Written problem. Exclude pictures; retype the lines below from the line containing "script only. The" through the end of the records, both ends kept.

Entries provided.

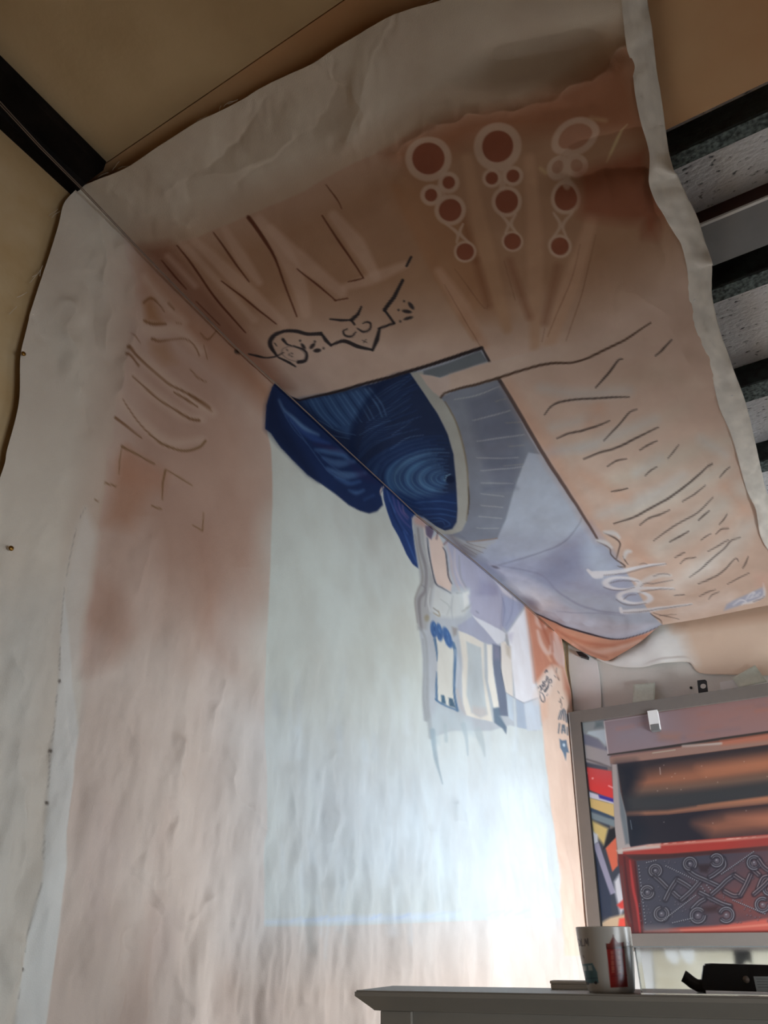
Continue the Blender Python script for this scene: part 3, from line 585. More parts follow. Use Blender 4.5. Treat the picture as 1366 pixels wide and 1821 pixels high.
# ghostly building
zE = T(700,860,5.254); zF = T(740,1060,6.209)
wp.poly([(731,923),(737,915),(755,930),(800,960),(935,1076),(945,1150),(955,1230),(962,1290),(950,1300),(905,1290),(870,1300),(800,1300),(764,1313),(759,1285),(752,1281),(750,1237),(750,1173),(746,1137),(741,1100),(738,1065),(748,1040),(743,1012),(737,975)], (180,184,190), 1, 1.6)
wp.poly(zE([(165,330),(200,290),(300,400),(290,560),(390,940),(350,1000),(330,1200),(300,1366),(215,1366),(195,1080),(240,940),(230,800),(190,560)]), (164,162,162), 0.9, 3)
for a, wd, c in (([(215,420),(240,600),(290,800),(280,1000),(230,1100),(250,1366)],5,(128,122,124)),([(190,480),(225,680),(260,880),(220,1000),(195,1100),(215,1300)],3.5,(144,138,134)),([(270,420),(290,560),(330,760),(370,900)],4,(196,192,190)),([(330,980),(310,1100),(330,1200)],3,(206,206,206)),([(250,950),(290,1000),(280,1150)],2.2,(126,124,126))): wp.line(zE(a), wd, c, 0.75, 1.4)
wp.poly(zE([(230,290),(300,380),(280,420),(190,380),(170,330)]), (190,150,140), 0.8, 4)
wp.poly(zE([(480,540),(620,600),(940,900),(1220,1140),(1000,1366),(780,1300),(700,1200),(700,980),(560,960),(520,800)]), (170,168,186), 1, 3)
for a, wd, c in (([(480,560),(520,700),(540,850),(600,1010)],5,(190,176,176)),([(560,620),(560,760),(600,900),(660,1000)],4,(196,186,188)),([(600,680),(610,860),(660,970)],3,(150,148,154))): wp.line(zE(a), wd, c, 0.7, 1.6)
wp.poly(zE([(800,900),(980,960),(960,1100),(860,1160),(760,1060)]), (150,148,172), 0.7, 7)
wp.poly(zE([(930,900),(1110,1060),(1160,1120),(1100,1080),(1010,1020)]), (214,208,212), 0.85, 2)
wp.line(zE([(1000,1040),(1010,1120),(1000,1230),(985,1366)]), 2.4, (132,136,160), 0.8, 1); wp.line(zE([(1105,1060),(1090,1200),(1050,1330)]), 2.4, (140,142,164), 0.8, 1)
wp.poly(zE([(318,515),(345,520),(400,470),(450,560),(470,650),(495,800),(530,945),(520,1010),(395,940),(345,760)]), (214,190,178), 1, 1.2)
wp.poly(zE([(285,400),(340,395),(365,450),(340,525),(295,490)]), (102,88,110), 0.95, 1.5); wp.line(zE([(275,420),(285,480),(320,515)]), 2, (206,190,180), 0.9)
wp.line(zE([(400,460),(390,520)]), 5, (120,96,104), 0.8, 1.5); wp.line(zE([(460,570),(490,540)]), 5, (130,100,100), 0.8, 1.5)
for a, wd in (([(305,510),(315,620),(345,780),(385,935),(450,980),(525,1028)],2.4),([(450,600),(475,650),(490,780),(500,870),(530,940)],2.4),([(570,1028),(625,1028)],2.2)): wp.line(zE(a), wd, (66,66,78), 0.85, 0.8)
wp.poly(zE([(370,950),(520,1030),(690,1000),(700,1150),(640,1240),(540,1260),(400,1240),(340,1180)]), (206,208,206), 0.9, 4)
for a, c in (([(430,1080),(510,1150),(490,1230)],(178,182,180)),([(540,1050),(530,1160),(540,1280)],(170,174,178)),([(640,1040),(670,1100),(640,1200)],(190,190,184)),([(360,1165),(410,1200)],(96,88,80)),([(360,1210),(420,1240),(410,1190)],(150,132,104)),([(620,1200),(690,1150),(720,1120)],(150,148,146))): wp.line(zE(a), 2.6, c, 0.7, 1)
wp.poly(zE([(630,1030),(690,1010),(690,1110),(640,1180)]), (228,226,222), 0.8, 2)
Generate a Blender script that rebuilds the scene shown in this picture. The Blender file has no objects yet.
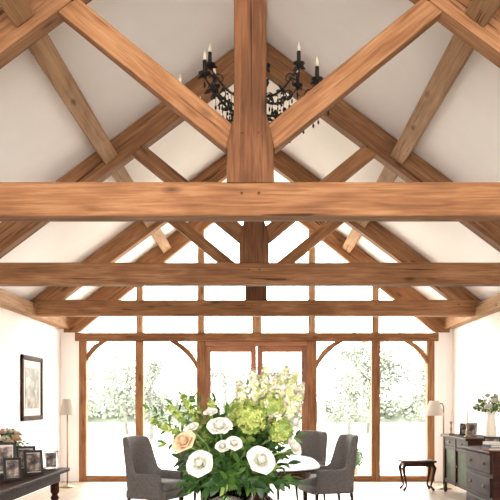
import bpy, math, random
from mathutils import Vector, Matrix, Euler
random.seed(7)
R = random.random
def U(a,b): return a+(b-a)*random.random()
C = bpy.context.scene.collection
SC = bpy.context.scene
try:
    SC.view_settings.view_transform='Standard'
    SC.view_settings.look='None'
    SC.view_settings.exposure=0.0
except Exception as e: print(e)

# ---------------------------------------------------------------- materials
def newmat(name):
    m=bpy.data.materials.new(name); m.use_nodes=True
    nt=m.node_tree; b=nt.nodes['Principled BSDF']
    return m,nt,b
def plain(name,col,rough=0.6,metal=0.0,var=0.12,scale=8,bump=0.0,spec=0.5,sss=0.0):
    m,nt,b=newmat(name)
    tc=nt.nodes.new('ShaderNodeTexCoord'); n=nt.nodes.new('ShaderNodeTexNoise')
    n.inputs['Scale'].default_value=scale; n.inputs['Detail'].default_value=4
    nt.links.new(tc.outputs['Object'],n.inputs['Vector'])
    r=nt.nodes.new('ShaderNodeValToRGB')
    r.color_ramp.elements[0].position=.3; r.color_ramp.elements[1].position=.7
    r.color_ramp.elements[0].color=(*[c*(1-var) for c in col],1)
    r.color_ramp.elements[1].color=(*[min(1,c*(1+var)) for c in col],1)
    nt.links.new(n.outputs['Fac'],r.inputs['Fac']); nt.links.new(r.outputs['Color'],b.inputs['Base Color'])
    b.inputs['Roughness'].default_value=rough; b.inputs['Metallic'].default_value=metal
    b.inputs['Specular IOR Level'].default_value=spec
    if sss>0:
        tr=nt.nodes.new('ShaderNodeBsdfTranslucent'); mx=nt.nodes.new('ShaderNodeMixShader'); mx.inputs[0].default_value=sss
        nt.links.new(r.outputs['Color'],tr.inputs['Color']); out=nt.nodes['Material Output']
        nt.links.new(b.outputs[0],mx.inputs[1]); nt.links.new(tr.outputs[0],mx.inputs[2]); nt.links.new(mx.outputs[0],out.inputs['Surface'])
    if bump>0:
        bp=nt.nodes.new('ShaderNodeBump'); bp.inputs['Strength'].default_value=bump; bp.inputs['Distance'].default_value=.01
        nt.links.new(n.outputs['Fac'],bp.inputs['Height']); nt.links.new(bp.outputs['Normal'],b.inputs['Normal'])
    return m
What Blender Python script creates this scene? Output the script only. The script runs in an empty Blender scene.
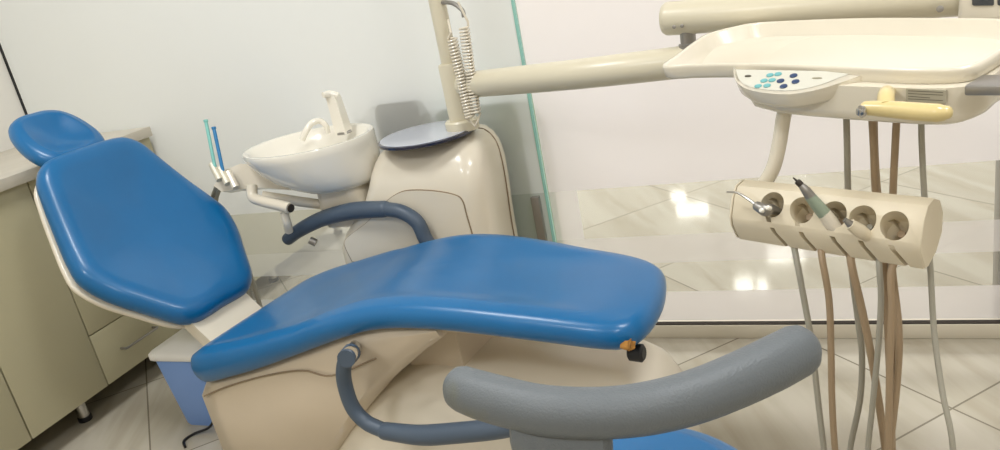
import bpy, bmesh, math, random
import numpy as np
from mathutils import Vector, Matrix
random.seed(7)
PI = math.pi
SC = bpy.context.scene
COL = SC.collection

# ------------------------------------------------------------------ camera
CP = Vector((2.7968, -2.1645, 1.2027)); F = 774.52
YAW, PITCH, ROLL = 0.405087, 0.329263, -0.194183
fw = Vector((-math.sin(YAW)*math.cos(PITCH), math.cos(YAW)*math.cos(PITCH), -math.sin(PITCH)))
r0 = Vector((math.cos(YAW), math.sin(YAW), 0)); u0 = r0.cross(fw)
rt = r0*math.cos(ROLL) + u0*math.sin(ROLL)
up = -r0*math.sin(ROLL) + u0*math.cos(ROLL)
cd = bpy.data.cameras.new('camera'); cam = bpy.data.objects.new('camera', cd); COL.objects.link(cam)
cd.sensor_width = 36; cd.lens = 36*F/1000; cd.clip_start = 0.05
m = Matrix((rt, up, -fw)).transposed().to_4x4(); m.translation = CP
cam.matrix_world = m
SC.camera = cam

def ray(x, y): return (fw*F + rt*(x-500) - up*(y-225)).normalized()
def atz(x, y, z):
    d = ray(x, y); return CP + d*((z-CP.z)/d.z)
def aty(x, y, Y):
    d = ray(x, y); return CP + d*((Y-CP.y)/d.y)
def atd(x, y, D):
    d = ray(x, y); return CP + d*(D/d.dot(fw))
def atp(x, y, P, n):
    d = ray(x, y); return CP + d*((P-CP).dot(n)/d.dot(n))

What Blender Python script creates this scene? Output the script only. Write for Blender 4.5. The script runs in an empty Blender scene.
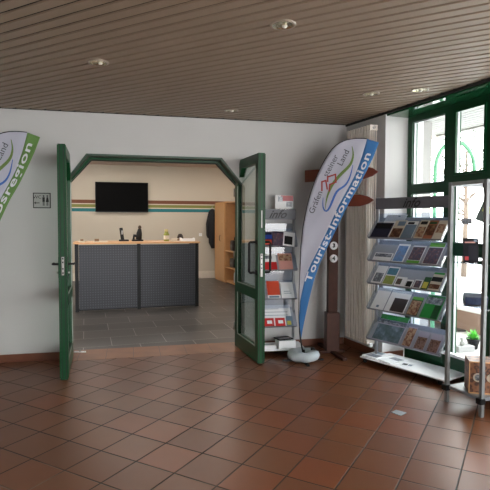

Answer to this exercise.
What Blender Python script creates this scene? Output the script only. The script runs in an empty Blender scene.
import bpy, bmesh, math, random
import numpy as np
from mathutils import Vector, Matrix
random.seed(7)
PI = math.pi
SC = bpy.context.scene
COL = SC.collection

# ------------------------------------------------------------------ camera
CP = Vector((2.7968, -2.1645, 1.2027)); F = 774.52
YAW, PITCH, ROLL = 0.405087, 0.329263, -0.194183
fw = Vector((-math.sin(YAW)*math.cos(PITCH), math.cos(YAW)*math.cos(PITCH), -math.sin(PITCH)))
r0 = Vector((math.cos(YAW), math.sin(YAW), 0)); u0 = r0.cross(fw)
rt = r0*math.cos(ROLL) + u0*math.sin(ROLL)
up = -r0*math.sin(ROLL) + u0*math.cos(ROLL)
cd = bpy.data.cameras.new('camera'); cam = bpy.data.objects.new('camera', cd); COL.objects.link(cam)
cd.sensor_width = 36; cd.lens = 36*F/1000; cd.clip_start = 0.05
m = Matrix((rt, up, -fw)).transposed().to_4x4(); m.translation = CP
cam.matrix_world = m
SC.camera = cam

def ray(x, y): return (fw*F + rt*(x-500) - up*(y-225)).normalized()
def atz(x, y, z):
    d = ray(x, y); return CP + d*((z-CP.z)/d.z)
def aty(x, y, Y):
    d = ray(x, y); return CP + d*((Y-CP.y)/d.y)
def atd(x, y, D):
    d = ray(x, y); return CP + d*(D/d.dot(fw))
def atp(x, y, P, n):
    d = ray(x, y); return CP + d*((P-CP).dot(n)/d.dot(n))

What Blender Python script creates this scene? Output the script only. Write for Blender 4.5. The script runs in an empty Blender scene.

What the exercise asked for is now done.